Que, par contre, la cour relaxera le prévenu de la contravention de défaut d'indication du prix réclamé à la clientèle, fait prévu et réprimé par l'article 1 de l'arrêté du 3 décembre 1987 pour les raisons sus-énoncées.
Sur l'action civile
- Sur l'irrecevabilité de la partie civile.

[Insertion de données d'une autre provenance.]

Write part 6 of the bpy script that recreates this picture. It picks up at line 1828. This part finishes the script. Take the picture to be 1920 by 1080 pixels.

Considérant que c'est à bon droit que, dans ses écritures, le Conseil du prévenu fait valoir que la seule partie civile constituée, à savoir l'UFC de Paris, n'est pas recevable dans son action ;
Qu'en effet, il ressort des pièces de la procédure et des débats, qu'il s'agit d'une association parisienne départementale qui n'a pas à connaître d'un litige commercial qui est né et s'est développé en dehors de son ressort d'activité ;
Qu'il ne saurait être fait état d'un mandat qui lui aurait été donné par une association ayant son siège à Evreux ;
Que si cette dernière association voulait se faire représenter en justice, elle pouvait avoir recours à l'entremise d'un avocat, sans pouvoir conférer à une autre association un quelconque droit ou pouvoir d'ester en justice en ses lieux et place ;
Considérant que sa demande sera déclarée irrecevable faute d'intérêts à agir.

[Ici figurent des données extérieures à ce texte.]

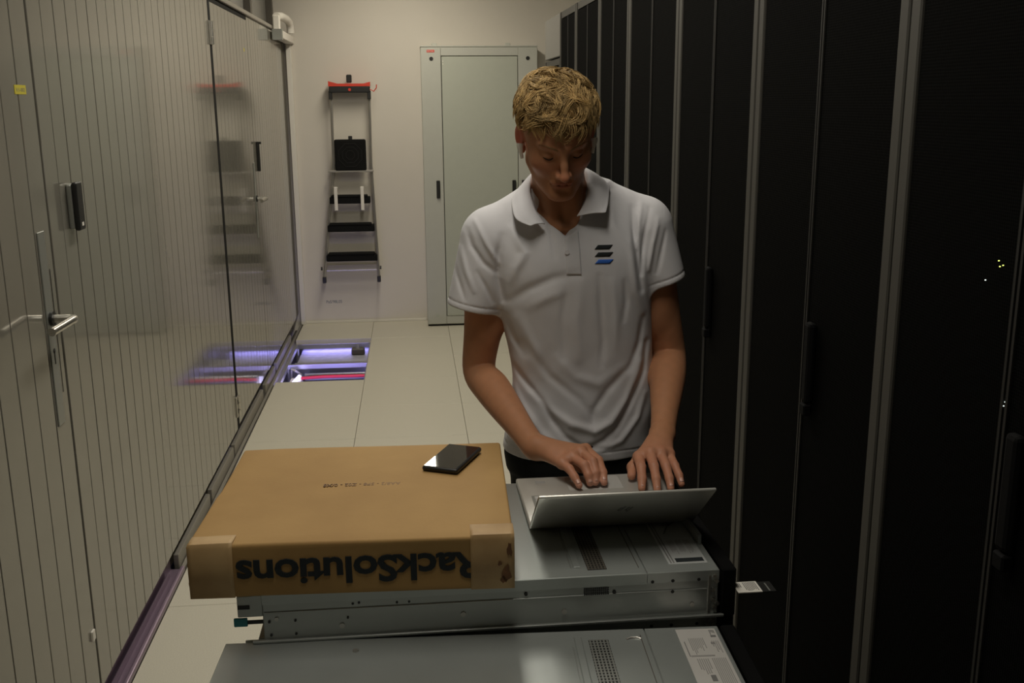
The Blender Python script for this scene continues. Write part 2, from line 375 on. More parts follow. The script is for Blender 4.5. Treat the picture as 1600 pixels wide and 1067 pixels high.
# ---- ladder hanging on the back wall
def ladder():
    L = thing('step_ladder', 'folded aluminium step ladder with black treads and red top hanging on the back wall', 'ladder', (0, 8.11, 0))
    for s, (xt, xb) in ((-1, (-.552, -.672)), (1, (-.262, -.240))):
        # front rail: narrow above, splaying below
        B().tube([(xt, -.02, 1.84), (xt-.006, -.02, 1.30), (xb+.03*(-s)*0, -.02, .40)], .0115, 8).build('rail', MT['alu'], L, smooth=True)
        B().tube([(xt+.012*-s, .035, 1.36), (xb-.0*s, .04, .46)], .008, 8).build('rear_rail', MT['alu'], L, smooth=True)
        B().box(xb-.014, xb+.014, -.04, .0, .35, .40, bev=.004).build('foot', MT['black'], L)
        B().cyl((xb+.01*s, -.045, .47), (xb+.022*s, -.045, .47), .014).build('rivet', MT['black'], L, smooth=True)
    # top tray
    B().box(-.565, -.255, -.055, .06, 1.825, 1.875, bev=.008, seg=2).build('top_tray', MT['black'], L)
    b = B(); b.prism([(-.568, 1.873), (-.252, 1.873), (-.252, 1.905), (-.30, 1.893), (-.50, 1.893), (-.568, 1.912)], .10, 'y', -.058)
    b.build('red_grip', MT['red'], L, label='red plastic top grip')
    for x in (-.555, -.262): B().box(x-.013, x+.013, -.05, .0, 1.775, 1.84, bev=.003).build('tray_bracket', MT['black'], L)
    B().cyl((-.408, -.06, 1.848), (-.408, -.054, 1.848), .011).build('red_button', MT['red'], L)
    B().box(-.432, -.392, -.02, .03, 1.90, 1.96, bev=.006).build('hook', MT['black'], L)
    B().tube([(-.255, -.03, 1.85), (-.225, -.03, 1.835), (-.205, -.03, 1.86), (-.203, -.03, 1.885)], .004, 8).build('wire_hook', MT['red'], L, smooth=True)
    # big platform folded up
    B().box(-.545, -.302, -.05, -.02, 1.235, 1.475, bev=.012, seg=2).build('platform', MT['blackrub'], L)
    g = B()
    for k in range(3):
        r0 = .035+.03*k
        pts = [(-.424+r0*math.cos(a), 1.355+r0*math.sin(a)) for a in np.linspace(math.pi/8, 2*math.pi+math.pi/8, 9)[:-1]]
        g.tube([(x, -.051, z) for x, z in pts+[pts[0]]], .0025, 6)
    g.build('tread_relief', MT['black'], bpy.data.objects['platform'])
    B().box(-.435, -.405, -.045, -.02, 1.47, 1.50, bev=.004).build('latch', MT['black'], L)
    B().box(-.60, -.25, -.045, -.01, 1.222, 1.238, bev=.003).build('crossbar', MT['alu'], L)
    for z, xa, xb in ((1.01, -.60, -.285), (.79, -.625, -.262), (.555, -.645, -.245)):
        b = B(); b.box(xa, xb, -.055, .03, z-.03, z+.022, bev=.006, seg=2)
        b.box(xa+.012, xb-.02, -.06, .03, z+.018, z+.036, bev=.006)
        b.build('tread', MT['blackrub'], L)
    B().box(-.655, -.255, -.035, -.01, .445, .457, bev=.002).build('crossbar', MT['alu'], L)
    for x in (-.548, -.344):
        B().box(x-.013, x+.013, -.085, -.075, .93, 1.115, bev=.003).box(x-.013, x+.013, -.075, .04, 1.09, 1.105).build('wall_bracket', MT['white_plastic'], L, label='white bent wall hook strip')
ladder()

# ---- grey cabinet at the back wall
CB = thing('switch_cabinet', 'tall pale grey steel cabinet standing against the back wall', 'cabinet', (.14, 7.97, 0))
W_ = .885
B().box(0, W_, .0, .22, .012, 2.155, bev=.004).build('cabinet_body', MT['cab'], CB)
B().box(-.004, W_+.004, -.004, .22, 2.155, 2.165, bev=.002).build('cabinet_top', MT['cab'], CB)
B().box(.004, W_-.004, .01, .22, 0, .012).build('plinth', MT['black'], CB)
B().box(-.001, .150, -.022, -.001, .02, 2.15, bev=.003).build('side_panel', MT['cab'], CB)
B().box(.738, W_+.001, -.022, -.001, .02, 2.15, bev=.003).build('side_panel', MT['cab'], CB)
B().box(.151, .737, -.018, -.001, 2.09, 2.15, bev=.002).build('header_panel', MT['cab'], CB)
B().box(.155, .733, -.020, -.001, .085, 2.084, bev=.003).build('cabinet_door', MT['cab2'], CB, label='slightly greener flat door')
B().box(.151, .737, -.016, -.001, .02, .082, bev=.002).build('base_panel', MT['cab'], CB)
B().box(.1495, .1555, -.006, -.0005, .08, 2.09).build('door_gap', MT['black'], CB)
for x, z in ((.108, 1.09), (.700, 1.085), (.775, 1.085)):
    B().box(x-.014, x+.014, -.038, -.02, z-.068, z+.068, bev=.004).build('swing_handle', MT['black'], CB)
for x, z in ((.078, 2.068), (.812, 2.07)):
    B().cyl((x, -.024, z), (x, -.020, z), .015, n=20).build('lock', MT['black'], CB, smooth=True)
b = B(); b.cyl((.08, -.024, .09), (.08, -.021, .09), .014); b.build('lock', MT['cab2'], CB)
for x in (.105, .665):
    B().box(x-.02, x+.02, .04, .08, 2.165, 2.185, bev=.003).build('lifting_eye', MT['cab'], CB)
bd = B().box(.045, .103, -.024, -.021, 2.115, 2.133, bev=.001).build('maker_badge', MT['red'], CB, label='small red badge')
text_part('badge_text', 'RITTAL', .013, MT['white_plastic'], bd, ((1, 0, 0), (0, 0, 1), (0, -1, 0)), (.05, -.0243, 2.1195), width=.047, extrude=.0001)
for z in (2.05, 2.03): B().cyl((.165, -.022, z), (.165, -.020, z), .004).build('rivet', MT['white_plastic'], CB)

# ---- black racks on the right
RK = [(.19, .965), (.97, 1.738), (1.742, 2.520), (2.524, 3.283), (3.287, 4.045), (4.05, 4.674), (4.678, 5.335), (5.340, 5.895), (5.90, 6.53)]
ordn = ['nearest, cut off by the right picture edge', 'nearest full one at the right edge, with status lights', 'second whole one from the right picture edge',
        'directly right of the laptop and white pull tag', 'just behind the man at his elbow', 'behind the man, third rack from the far end but one',
        'third rack from the far end', 'second rack from the far end', 'farthest one, lower, with a grey blanking panel on top']
labs = ['black server rack mostly outside the right picture edge, nearest the camera',
        'black perforated server rack at the right picture edge with small status lights',
        'black server rack second from the right edge, widest pale door posts',
        'black server rack beside the server stack, its posts just right of the pull tag',
        'black server rack whose posts rise right of the man\'s elbow, behind the laptop',
        'black server rack whose edge rises just right of the man\'s shoulder',
        'black server rack third from the far end of the row, behind the man\'s head',
        'black server rack second from the far end of the row',
        'black server rack at the far end of the row under a grey panel']
for i, (y0, y1) in enumerate(RK):
    R = thing('server_rack', labs[i], 'server rack', (.9, y0, 0), 0, 'black server racks on the right'); wd = y1-y0
    H = 2.23; top = H if i < 8 else 1.985
    B().box(.03, 1.05, .004, wd-.004, .0, top-.002).build('rack_body', MT['rackbody'], R)
    pw = .036 if wd > .7 else .03
    for a, b_ in ((.002, pw), (wd-pw, wd-.002)):
        B().box(-.001, .03, a, b_, .02, top, bev=.003).build('post', MT['rackframe'], R)
    B().box(.004, .03, pw, wd-pw, top-.035, top).build('top_beam', MT['rackframe'], R)
    B().box(.006, .03, pw, wd-pw, .0, .05).build('plinth', MT['rackbody'], R)
    mid = wd/2-.01 if i != 1 else wd/2
    for a, b_ in ((pw+.003, mid-.003), (mid+.003, wd-pw-.003)):
        dd = B().box(.003, .028, a, b_, .055, top-.04, bev=.003).build('rack_door', MT['perf'], R)
        for e0 in ((a, a+.006) if a > pw+.01 else (b_-.006, b_),):
            B().box(.0, .004, e0[0], e0[1], .055, top-.04).build('door_edge', MT['rackedge'], dd)
    if i < 8:
        hy = mid-.05
        h = B().box(-.016, .003, hy-.016, hy+.016, 1.09, 1.27, bev=.008, seg=2).build('swing_handle', MT['bezel'], R)
        B().box(-.018, .0, hy-.016, hy+.012, 1.062, 1.088, bev=.003).build('handle_catch', MT['bezel'], R)
    if i == 8:
        B().box(.0, .30, .003, wd-.003, 1.995, 2.23, bev=.004).build('blanking_panel', MT['rackgrey'], R, label='plain light grey blanking panel')
    if i == 1:
        for (yy, zz, mm) in ((1.403, 1.497, 'led_y'), (1.407, 1.505, 'led_y'), (1.395, 1.500, 'led_y'), (1.437, 1.471, 'led_w'), (1.357, 1.296, 'led_w'), (1.359, 1.285, 'led_w'), (1.354, 1.303, 'led_w'), (1.295, 1.262, 'led_w')):
            B().cyl((.0012, yy-y0, zz), (.003, yy-y0, zz), .0009, n=8).build('status_light', MT[mm], R)

# ---- ceiling panels
for i, (x, y, sx, sy, W) in enumerate(LIGHTS):
    nm = ['just behind the man', 'over the middle of the aisle', 'near the back wall', 'over the cart', 'beyond the left wall', 'behind the right racks'][i]
    c = thing('ceiling_light', 'long ceiling light '+nm, 'ceiling light', (x, y, CEIL), 0, 'ceiling lights')
    B().box(-sx/2-.02, sx/2+.02, -sy/2-.02, sy/2+.02, -.06, 0, bev=.004).build('light_frame', MT['lampoff'], c)
    B().box(-sx/2, sx/2, -sy/2, sy/2, -.066, -.06).build('diffuser', MT['lamp'] if W > 4 else MT['lampoff'], c)

# ---------------------------------------------------------------- cart and servers
ct = thing('equipment_cart', 'dark wheeled cart carrying the stacked servers', 'cart', (.14, 1.5, 0))
B().box(-.36, .36, -.45, .45, .745, .785, bev=.006).build('deck', MT['darkpost'], ct)
B().box(-.36, .36, -.45, .45, .18, .21, bev=.006).build('lower_shelf', MT['darkpost'], ct)
for x in (-.34, .34):
    for y in (-.43, .43):
        B().box(x-.015, x+.015, y-.015, y+.015, .11, .745).build('leg', MT['black'], ct)
        wv = B(); wv.cyl((x-.012, y, .05), (x+.012, y, .05), .05, n=24); wv.box(x-.018, x+.018, y-.02, y+.02, .085, .11)
        wv.build('caster', MT['blackrub'], ct)

def print_lines(root, name, m, x0, x1, y0, y1, z, n, jitter=.3, vertical=True, th=.0004, w=.45):
    """rows of tiny print, joined: lines run along y (vertical) or x"""
    b = B()
    for k in range(n):
        if vertical:
            p = x0+(x1-x0)*(k+.25)/n; e = (x1-x0)/n*w
            a = y0+random.uniform(0, jitter)*(y1-y0)
            b.box(p, p+e, a, y1, z, z+th)
        else:
            p = y0+(y1-y0)*(k+.25)/n; e = (y1-y0)/n*w
            a = x1-random.uniform(0, jitter)*(x1-x0)
            b.box(x0, a, p, p+e, z, z+th)
    return b.build(name, m, root)

def server(name, label, loc, rz, w=.80, d=.435, h=.088, upper=True):
    R = thing(name, label, 'server', loc, rz, 'rack servers on the cart')
    # origin: near left bottom corner, x along the long side, y away from the camera, z up
    x1 = w-.02
    B().box(.018, x1, .0, d, .002, h-.003, bev=.0015).build('chassis', MT['galv2'], R)
    ld = B(); ld.box(.0, w-.145, -.0015, d+.0015, h-.003, h, bev=.001); ld.box(.018, w-.145, -.0022, .0, h-.02, h-.001); ld.build('lid', MT['galv'], R)
    fl_ = B(); fl_.box(w-.1435, x1, -.0015, d+.0015, h-.003, h, bev=.001); fl_.box(w-.1435, x1, -.0022, .0, h-.019, h-.001); fl_.build('front_cover', MT['galv'], R)
    # side rail fold lines
    B().box(.02, x1-.02, -.002, -.0003, .050, .053, bev=.0008).build('side_fold', MT['galv2'], R)
    B().box(.0, w-.01, -.007, -.0005, .0, .005, bev=.001).build('bottom_flange', MT['galv2'], R)
    # rear ear with slot
    B().box(-.022, .018, .001, .004, .045, h-.004, bev=.001).build('rear_ear', MT['galv2'], R)
    B().box(-.021, -.002, -.0005, .001, .060, .066).build('ear_slot', MT['black'], R)
    # screws
    for (sx, sz, r) in ((.04, .04, .0035), (.145, .022, .0045), (.155, .036, .002), (.07, .036, .002), (.07, .012, .002), (.028, .036, .0022), (.03, .012, .0022), (.345, .030, .0045), (.60, .055, .003), (.515, .024, .0045), (.735, .024, .004), (.665, .070, .003), (.70, .070, .003), (.745, .070, .003), (.765, .052, .003), (.45, .06, .003), (.70, .05, .003)):
        B().cyl((sx, -.0025, sz), (sx, 0, sz), r, n=12).build('screw', MT['alu'] if r > .003 else MT['black'], R, smooth=True)
    for (sx, sz) in ((.162, .068), (.176, .068), (.164, .060), (.174, .061), (.236, .058), (.256, .058)):
        B().cyl((sx, -.001, sz), (sx, .0, sz), .0022, n=8).build('hole', MT['black'], R)
    vs = B()
    for a in range(12):
        for c in range(4): vs.box(.548+a*.0036, .5505+a*.0036, -.0028, -.0021, .052+c*.0036, .0545+c*.0036)
    vs = vs.build('side_vent', MT['black'], R); vs['kind'] = 'stuff'
    # front end hardware and black bezel
    for (a, zz) in ((.772, .075), (.776, .066), (.771, .03), (.778, .024), (.774, .017), (.770, .05)):
        B().cyl((a, -.005, zz), (a, .0, zz), .0035, n=10).build('screw', MT['steel'], R, smooth=True)
    B().box(.762, .766, -.003, 0, .006, h-.01).build('end_post', MT['steel'], R)
    B().box(w-.015, w+.010, -.004, d+.004, -.002 if upper else -.002, h+.001, bev=.003).build('bezel', MT['bezel'], R)
    # lid features
    dx = w-.80; vx = .558+dx
    vt = B().box(vx, vx+.033, .02, d-.03, h, h+.0006).build('vent_strip', MT['black'], R)
    g = B()
    for a in range(6): g.box(vx+.0012+a*.0056, vx+.0048-.001+a*.0056, .02, d-.03, h+.0006, h+.0012)
    for c in range(48): g.box(vx, vx+.033, .022+c*.008, .0245+c*.008, h+.0006, h+.0013)
    g = g.build('vent_grille', MT['darkpost'] if upper else MT['plate'], vt); g['kind'] = 'stuff'
    B().box(.530+dx, .533+dx, .03, d-.05, h, h+.0012, bev=.0005).build('lid_crease', MT['galv2'], R)
    B().box(.645+dx, .6462+dx, .02, d-.02, h, h+.0008).build('lid_crease', MT['darkpost'], R)
    B().box(.535+dx, .548+dx, .03, d-.02, h-.001, h+.002, bev=.0018, seg=2).build('lid_bead', MT['galv'], R)
    return R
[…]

Par ces motifs, La COUR, Statuant publiquement et contradictoirement, Déclare irrecevable l'appel du civilement responsable, Reçoit les appels du prévenu et du Ministère public, Sur l'action publique Confirme le jugement entrepris en ce qu'il a déclaré Bernard T coupable de contraventions de publicité su 688 meubles ne comportant pas le prix pratiqué réduit ou le montant de la réduction annoncée, Contravention prévue et réprimée par l'article 2, arrêté du 2 septembre 1977 et décret du 29 décembre 1986, L'infirmant, le relaxe des fins de la poursuite pour le surplus, Sur l'action civile Infirme le jugement entrepris sur le plan civil, Déclare irrecevabilité la constitution de partie civile de l'UFC de Paris, Dit inopérants, mal fondés ou extérieurs à la cause, tous autres moyens, fins ou conclusions contraires ou plus amples, les rejette. La présente décision est assujettie à un droit fixe de procédure d'un montant de 800 F dont est redevable le condamné.